YOUR INSTRUCTIONS: Reproduce verbatim the lines up to and including the one with "from mathutils import noise as mnoise", starting from the first.

============================================================

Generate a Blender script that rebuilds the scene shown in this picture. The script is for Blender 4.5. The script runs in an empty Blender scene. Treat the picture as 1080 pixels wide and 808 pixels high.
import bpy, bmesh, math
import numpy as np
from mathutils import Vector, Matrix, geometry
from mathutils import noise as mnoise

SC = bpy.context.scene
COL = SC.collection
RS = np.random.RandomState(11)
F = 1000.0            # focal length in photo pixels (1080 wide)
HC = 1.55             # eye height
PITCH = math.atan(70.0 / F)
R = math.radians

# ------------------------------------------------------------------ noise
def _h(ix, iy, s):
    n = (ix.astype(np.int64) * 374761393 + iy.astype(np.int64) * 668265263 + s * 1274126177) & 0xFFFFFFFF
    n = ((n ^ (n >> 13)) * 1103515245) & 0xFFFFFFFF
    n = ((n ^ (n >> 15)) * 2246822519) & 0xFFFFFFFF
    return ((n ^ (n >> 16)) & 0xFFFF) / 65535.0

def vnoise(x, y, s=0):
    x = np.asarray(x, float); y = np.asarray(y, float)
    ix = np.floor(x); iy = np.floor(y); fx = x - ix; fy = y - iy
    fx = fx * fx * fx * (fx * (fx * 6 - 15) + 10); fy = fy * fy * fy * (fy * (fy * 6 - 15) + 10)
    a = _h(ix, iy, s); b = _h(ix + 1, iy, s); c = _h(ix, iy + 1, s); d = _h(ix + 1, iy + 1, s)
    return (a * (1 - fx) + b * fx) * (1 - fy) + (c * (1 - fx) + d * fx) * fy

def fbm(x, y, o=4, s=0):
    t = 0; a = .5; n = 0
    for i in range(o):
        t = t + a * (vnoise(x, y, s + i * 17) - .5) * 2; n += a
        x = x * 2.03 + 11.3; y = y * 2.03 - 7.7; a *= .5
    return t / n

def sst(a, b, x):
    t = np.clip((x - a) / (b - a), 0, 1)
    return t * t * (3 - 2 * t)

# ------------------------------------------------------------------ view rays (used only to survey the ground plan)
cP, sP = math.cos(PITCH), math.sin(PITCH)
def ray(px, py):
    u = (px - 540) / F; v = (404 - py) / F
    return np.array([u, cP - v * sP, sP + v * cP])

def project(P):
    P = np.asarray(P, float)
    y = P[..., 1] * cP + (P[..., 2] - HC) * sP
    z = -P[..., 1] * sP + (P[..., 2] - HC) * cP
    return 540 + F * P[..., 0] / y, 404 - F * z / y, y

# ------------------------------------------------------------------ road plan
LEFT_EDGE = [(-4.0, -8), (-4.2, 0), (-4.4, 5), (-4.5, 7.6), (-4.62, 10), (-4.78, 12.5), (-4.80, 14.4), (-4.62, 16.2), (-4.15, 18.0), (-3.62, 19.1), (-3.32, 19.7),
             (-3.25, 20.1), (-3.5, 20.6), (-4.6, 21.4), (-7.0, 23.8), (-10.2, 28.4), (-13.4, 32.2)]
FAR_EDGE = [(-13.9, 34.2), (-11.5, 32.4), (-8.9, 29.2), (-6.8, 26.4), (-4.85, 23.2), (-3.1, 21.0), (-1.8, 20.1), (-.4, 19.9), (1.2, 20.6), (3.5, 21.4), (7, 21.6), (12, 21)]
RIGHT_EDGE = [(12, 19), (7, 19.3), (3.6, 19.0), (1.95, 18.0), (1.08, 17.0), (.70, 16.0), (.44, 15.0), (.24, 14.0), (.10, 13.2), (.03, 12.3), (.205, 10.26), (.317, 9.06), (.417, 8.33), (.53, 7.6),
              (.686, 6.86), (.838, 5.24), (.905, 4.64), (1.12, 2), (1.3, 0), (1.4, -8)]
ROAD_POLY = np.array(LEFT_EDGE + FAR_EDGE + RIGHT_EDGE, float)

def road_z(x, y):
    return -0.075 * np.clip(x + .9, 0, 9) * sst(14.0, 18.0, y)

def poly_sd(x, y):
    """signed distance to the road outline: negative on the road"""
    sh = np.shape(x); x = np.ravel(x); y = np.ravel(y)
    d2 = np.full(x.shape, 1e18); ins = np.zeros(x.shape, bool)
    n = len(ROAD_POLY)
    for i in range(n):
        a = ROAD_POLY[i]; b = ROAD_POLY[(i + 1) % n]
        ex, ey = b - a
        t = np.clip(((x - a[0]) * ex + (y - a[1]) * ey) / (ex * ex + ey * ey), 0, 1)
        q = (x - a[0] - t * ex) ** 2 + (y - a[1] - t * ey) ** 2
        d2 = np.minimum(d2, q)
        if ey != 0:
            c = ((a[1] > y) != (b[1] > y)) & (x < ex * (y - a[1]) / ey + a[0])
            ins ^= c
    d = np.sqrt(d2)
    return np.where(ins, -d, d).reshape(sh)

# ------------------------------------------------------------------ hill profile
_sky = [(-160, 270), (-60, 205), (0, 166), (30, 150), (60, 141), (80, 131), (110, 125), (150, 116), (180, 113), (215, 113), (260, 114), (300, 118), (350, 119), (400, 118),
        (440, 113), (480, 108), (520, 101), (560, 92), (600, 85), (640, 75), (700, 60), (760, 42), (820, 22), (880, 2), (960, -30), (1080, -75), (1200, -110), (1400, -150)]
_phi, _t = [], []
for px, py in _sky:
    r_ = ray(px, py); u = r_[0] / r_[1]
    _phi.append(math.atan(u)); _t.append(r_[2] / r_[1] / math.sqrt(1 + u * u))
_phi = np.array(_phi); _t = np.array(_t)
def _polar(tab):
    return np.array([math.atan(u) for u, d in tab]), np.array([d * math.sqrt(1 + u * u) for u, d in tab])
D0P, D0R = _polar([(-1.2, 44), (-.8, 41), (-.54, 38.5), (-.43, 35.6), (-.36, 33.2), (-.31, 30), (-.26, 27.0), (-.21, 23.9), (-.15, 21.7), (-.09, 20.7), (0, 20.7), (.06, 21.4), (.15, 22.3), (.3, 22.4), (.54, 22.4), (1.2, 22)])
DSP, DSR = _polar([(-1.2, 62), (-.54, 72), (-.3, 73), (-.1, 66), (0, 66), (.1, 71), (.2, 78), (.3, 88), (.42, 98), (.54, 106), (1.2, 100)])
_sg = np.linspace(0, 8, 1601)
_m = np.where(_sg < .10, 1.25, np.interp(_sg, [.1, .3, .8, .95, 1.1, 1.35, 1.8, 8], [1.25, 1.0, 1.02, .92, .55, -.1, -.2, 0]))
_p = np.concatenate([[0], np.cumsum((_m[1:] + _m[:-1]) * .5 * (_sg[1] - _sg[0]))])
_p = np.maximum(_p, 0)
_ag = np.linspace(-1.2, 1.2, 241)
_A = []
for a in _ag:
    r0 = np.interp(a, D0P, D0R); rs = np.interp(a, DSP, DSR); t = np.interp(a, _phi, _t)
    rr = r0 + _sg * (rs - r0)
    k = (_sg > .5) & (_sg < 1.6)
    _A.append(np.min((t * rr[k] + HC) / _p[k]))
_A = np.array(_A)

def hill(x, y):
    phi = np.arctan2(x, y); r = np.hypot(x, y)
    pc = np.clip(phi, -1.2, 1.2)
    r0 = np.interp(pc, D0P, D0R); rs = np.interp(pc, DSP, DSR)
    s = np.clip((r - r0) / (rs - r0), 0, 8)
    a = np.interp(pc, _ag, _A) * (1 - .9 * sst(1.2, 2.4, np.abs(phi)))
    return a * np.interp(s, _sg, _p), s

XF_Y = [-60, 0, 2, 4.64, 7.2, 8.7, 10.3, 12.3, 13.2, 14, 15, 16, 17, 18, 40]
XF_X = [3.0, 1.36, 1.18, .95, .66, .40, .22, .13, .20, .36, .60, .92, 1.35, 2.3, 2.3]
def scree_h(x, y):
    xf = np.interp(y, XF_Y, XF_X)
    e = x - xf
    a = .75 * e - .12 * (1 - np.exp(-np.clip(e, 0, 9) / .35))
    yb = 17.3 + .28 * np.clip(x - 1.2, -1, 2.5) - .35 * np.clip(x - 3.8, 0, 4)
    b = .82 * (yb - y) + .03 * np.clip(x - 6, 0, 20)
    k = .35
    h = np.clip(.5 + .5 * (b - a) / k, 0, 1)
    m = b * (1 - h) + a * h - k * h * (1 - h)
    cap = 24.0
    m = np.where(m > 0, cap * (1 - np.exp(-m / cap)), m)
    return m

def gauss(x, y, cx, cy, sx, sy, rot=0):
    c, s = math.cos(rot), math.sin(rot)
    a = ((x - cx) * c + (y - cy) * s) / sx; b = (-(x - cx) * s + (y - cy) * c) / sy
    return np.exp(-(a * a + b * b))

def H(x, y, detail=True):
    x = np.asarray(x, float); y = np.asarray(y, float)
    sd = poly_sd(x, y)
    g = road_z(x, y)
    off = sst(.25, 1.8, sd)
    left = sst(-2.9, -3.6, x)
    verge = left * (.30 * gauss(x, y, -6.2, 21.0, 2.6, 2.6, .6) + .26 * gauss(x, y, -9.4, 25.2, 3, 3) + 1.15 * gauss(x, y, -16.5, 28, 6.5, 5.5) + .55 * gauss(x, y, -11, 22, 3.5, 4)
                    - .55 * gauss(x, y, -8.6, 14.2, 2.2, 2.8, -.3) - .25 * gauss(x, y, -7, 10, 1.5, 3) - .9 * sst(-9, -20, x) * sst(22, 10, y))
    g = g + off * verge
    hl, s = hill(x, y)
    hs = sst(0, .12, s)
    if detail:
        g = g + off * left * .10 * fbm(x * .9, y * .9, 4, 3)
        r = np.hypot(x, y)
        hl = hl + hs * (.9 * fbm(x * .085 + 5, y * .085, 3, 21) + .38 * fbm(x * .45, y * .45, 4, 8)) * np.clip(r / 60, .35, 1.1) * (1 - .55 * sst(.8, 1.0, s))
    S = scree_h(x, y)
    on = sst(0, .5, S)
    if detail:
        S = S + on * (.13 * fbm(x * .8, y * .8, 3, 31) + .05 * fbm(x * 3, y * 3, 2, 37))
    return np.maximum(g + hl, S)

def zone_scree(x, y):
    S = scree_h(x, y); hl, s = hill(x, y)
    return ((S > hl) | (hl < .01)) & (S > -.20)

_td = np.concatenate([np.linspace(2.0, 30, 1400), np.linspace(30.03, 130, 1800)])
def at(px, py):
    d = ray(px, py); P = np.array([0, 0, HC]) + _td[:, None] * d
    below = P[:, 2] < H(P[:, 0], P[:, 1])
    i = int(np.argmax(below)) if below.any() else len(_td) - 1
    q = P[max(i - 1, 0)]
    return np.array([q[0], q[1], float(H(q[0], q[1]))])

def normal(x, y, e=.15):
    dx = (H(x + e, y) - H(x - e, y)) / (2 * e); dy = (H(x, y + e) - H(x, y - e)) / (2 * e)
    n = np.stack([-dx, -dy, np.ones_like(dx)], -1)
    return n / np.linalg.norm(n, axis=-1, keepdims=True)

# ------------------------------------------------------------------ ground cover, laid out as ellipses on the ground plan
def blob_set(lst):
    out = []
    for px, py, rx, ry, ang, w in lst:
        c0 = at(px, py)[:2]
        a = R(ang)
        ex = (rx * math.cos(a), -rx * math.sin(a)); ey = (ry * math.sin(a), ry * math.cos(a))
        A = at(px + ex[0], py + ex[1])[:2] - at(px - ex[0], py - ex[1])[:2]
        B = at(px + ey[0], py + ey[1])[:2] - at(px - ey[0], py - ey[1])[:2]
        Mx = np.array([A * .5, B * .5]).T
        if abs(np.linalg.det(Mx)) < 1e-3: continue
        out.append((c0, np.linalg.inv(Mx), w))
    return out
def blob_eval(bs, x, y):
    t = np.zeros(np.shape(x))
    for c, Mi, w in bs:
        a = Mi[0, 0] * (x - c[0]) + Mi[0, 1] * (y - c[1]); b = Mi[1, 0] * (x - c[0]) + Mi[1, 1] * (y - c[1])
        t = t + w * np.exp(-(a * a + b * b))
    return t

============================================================

ANSWER IN FULL:
Generate a Blender script that rebuilds the scene shown in this picture. The script is for Blender 4.5. The script runs in an empty Blender scene. Treat the picture as 1080 pixels wide and 808 pixels high.
import bpy, bmesh, math
import numpy as np
from mathutils import Vector, Matrix, geometry
from mathutils import noise as mnoise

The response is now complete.